Advanced Transactions and Scripting

This chapter covers advanced transactions and scripting. Here, we will learn about different transaction types and the scripts that create them. You'll use concepts like pay-to-script-hash and multi-sig in almost any Bitcoin development project.

Median-Time-Past

As part of the activation of relative timelocks, there was also a change in the way "time" is calculated for timelocks (both absolute and relative). In bitcoin there is a subtle, but very significant, difference between wall time and consensus time. Bitcoin is a decentralized network, which means that each participant has his or her own perspective of time. Events on the network do not occur instantaneously everywhere. Network latency must be factored into the perspective of each node. Eventually everything is synchronized to create a common ledger. Bitcoin reaches consensus every 10 minutes about the state of the ledger as it existed in the past.

The timestamps set in block headers are set by the miners. There is a certain degree of latitude allowed by the consensus rules to account for differences in clock accuracy between decentralized nodes. However, this creates an unfortunate incentive for miners to lie about the time in a block so as to earn extra fees by including timelocked transactions that are not yet mature. See the following section for more information.

To remove the incentive to lie and strengthen the security of timelocks, a BIP was proposed and activated at the same time as the BIPs for relative timelocks. This is BIP-113, which defines a new consensus measurement of time called Median-Time-Past.

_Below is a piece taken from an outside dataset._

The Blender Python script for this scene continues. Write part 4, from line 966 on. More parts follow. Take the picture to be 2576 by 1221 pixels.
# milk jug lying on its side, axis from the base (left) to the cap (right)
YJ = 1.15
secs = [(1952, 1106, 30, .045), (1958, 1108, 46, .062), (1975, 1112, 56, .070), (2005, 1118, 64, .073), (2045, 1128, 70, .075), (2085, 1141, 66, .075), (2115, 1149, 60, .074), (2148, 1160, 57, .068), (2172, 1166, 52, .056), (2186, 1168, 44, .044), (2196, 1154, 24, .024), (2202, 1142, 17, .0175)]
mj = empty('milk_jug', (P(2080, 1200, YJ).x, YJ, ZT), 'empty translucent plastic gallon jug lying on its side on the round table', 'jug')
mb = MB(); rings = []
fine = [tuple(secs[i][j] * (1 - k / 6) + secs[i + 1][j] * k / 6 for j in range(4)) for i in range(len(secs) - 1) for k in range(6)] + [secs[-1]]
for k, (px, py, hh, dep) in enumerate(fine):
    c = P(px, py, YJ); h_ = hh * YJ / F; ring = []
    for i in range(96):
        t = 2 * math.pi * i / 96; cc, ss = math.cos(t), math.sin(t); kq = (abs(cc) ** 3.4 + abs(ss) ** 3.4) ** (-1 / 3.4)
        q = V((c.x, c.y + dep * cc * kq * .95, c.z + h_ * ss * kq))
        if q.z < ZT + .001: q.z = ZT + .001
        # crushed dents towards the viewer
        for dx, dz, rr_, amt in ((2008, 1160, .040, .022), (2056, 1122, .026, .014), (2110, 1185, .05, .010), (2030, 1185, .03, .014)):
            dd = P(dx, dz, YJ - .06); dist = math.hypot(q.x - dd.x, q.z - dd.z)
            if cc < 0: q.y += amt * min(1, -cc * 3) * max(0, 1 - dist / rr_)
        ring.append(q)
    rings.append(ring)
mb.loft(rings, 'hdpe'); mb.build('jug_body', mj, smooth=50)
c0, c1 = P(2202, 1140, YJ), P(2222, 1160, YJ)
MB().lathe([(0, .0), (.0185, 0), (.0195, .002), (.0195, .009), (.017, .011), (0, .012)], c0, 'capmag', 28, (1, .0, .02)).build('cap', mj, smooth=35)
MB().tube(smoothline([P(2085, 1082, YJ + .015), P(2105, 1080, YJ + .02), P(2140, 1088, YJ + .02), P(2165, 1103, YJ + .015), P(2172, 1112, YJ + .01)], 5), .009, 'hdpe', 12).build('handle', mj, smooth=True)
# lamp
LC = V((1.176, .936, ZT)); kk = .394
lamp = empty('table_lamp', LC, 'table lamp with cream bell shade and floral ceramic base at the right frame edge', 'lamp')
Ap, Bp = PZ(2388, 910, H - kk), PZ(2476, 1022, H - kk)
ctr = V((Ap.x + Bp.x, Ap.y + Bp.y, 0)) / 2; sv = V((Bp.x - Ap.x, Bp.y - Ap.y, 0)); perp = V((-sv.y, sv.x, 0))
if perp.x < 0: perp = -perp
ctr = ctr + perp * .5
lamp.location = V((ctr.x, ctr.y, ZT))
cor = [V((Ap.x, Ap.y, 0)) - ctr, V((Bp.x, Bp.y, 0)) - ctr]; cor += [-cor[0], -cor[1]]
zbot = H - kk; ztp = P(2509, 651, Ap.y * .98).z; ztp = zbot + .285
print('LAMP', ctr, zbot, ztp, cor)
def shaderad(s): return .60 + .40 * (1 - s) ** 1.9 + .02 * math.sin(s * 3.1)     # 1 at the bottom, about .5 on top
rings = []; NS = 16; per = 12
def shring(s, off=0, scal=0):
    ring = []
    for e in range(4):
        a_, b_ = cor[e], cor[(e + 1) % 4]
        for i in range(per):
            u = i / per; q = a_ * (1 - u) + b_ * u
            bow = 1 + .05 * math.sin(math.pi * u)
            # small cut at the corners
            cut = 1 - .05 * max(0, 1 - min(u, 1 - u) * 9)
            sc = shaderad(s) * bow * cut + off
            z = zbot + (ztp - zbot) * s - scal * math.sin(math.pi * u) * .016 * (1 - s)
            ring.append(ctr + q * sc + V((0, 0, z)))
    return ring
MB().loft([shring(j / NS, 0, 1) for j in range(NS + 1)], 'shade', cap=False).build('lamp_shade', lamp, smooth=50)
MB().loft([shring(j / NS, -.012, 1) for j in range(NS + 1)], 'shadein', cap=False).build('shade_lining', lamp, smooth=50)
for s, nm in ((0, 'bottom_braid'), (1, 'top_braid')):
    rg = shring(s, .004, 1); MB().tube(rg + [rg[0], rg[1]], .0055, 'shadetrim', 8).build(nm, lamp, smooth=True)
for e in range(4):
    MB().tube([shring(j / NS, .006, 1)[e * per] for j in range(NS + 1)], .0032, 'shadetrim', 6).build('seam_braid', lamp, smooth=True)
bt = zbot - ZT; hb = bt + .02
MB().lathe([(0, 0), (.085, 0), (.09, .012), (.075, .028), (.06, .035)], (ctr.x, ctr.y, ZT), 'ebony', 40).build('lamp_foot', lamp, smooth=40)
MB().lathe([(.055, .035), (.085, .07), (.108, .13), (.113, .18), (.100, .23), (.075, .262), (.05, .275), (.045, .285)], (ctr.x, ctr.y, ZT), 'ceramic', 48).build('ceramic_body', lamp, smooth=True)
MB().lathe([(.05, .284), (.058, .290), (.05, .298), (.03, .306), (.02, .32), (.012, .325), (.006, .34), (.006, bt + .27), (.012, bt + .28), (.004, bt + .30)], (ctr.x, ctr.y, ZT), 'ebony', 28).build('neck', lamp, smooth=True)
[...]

Median-Time-Past is calculated by taking the timestamps of the last 11 blocks and finding the median. That median time then becomes consensus time and is used for all timelock calculations. By taking the midpoint from approximately two hours in the past, the influence of any one block's timestamp is reduced. By incorporating 11 blocks, no single miner can influence the timestamps in order to gain fees from transactions with a timelock that hasn't yet matured.

Median-Time-Past changes the implementation of time calculations for nLocktime, CLTV, nSequence, and CSV. The consensus time calculated by Median-Time-Past is always approximately one hour behind wall clock time. If you create timelock transactions, you should account for it when estimating the desired value to encode in nLocktime, nSequence, CLTV, and CSV.

Median-Time-Past is specified in BIP-113.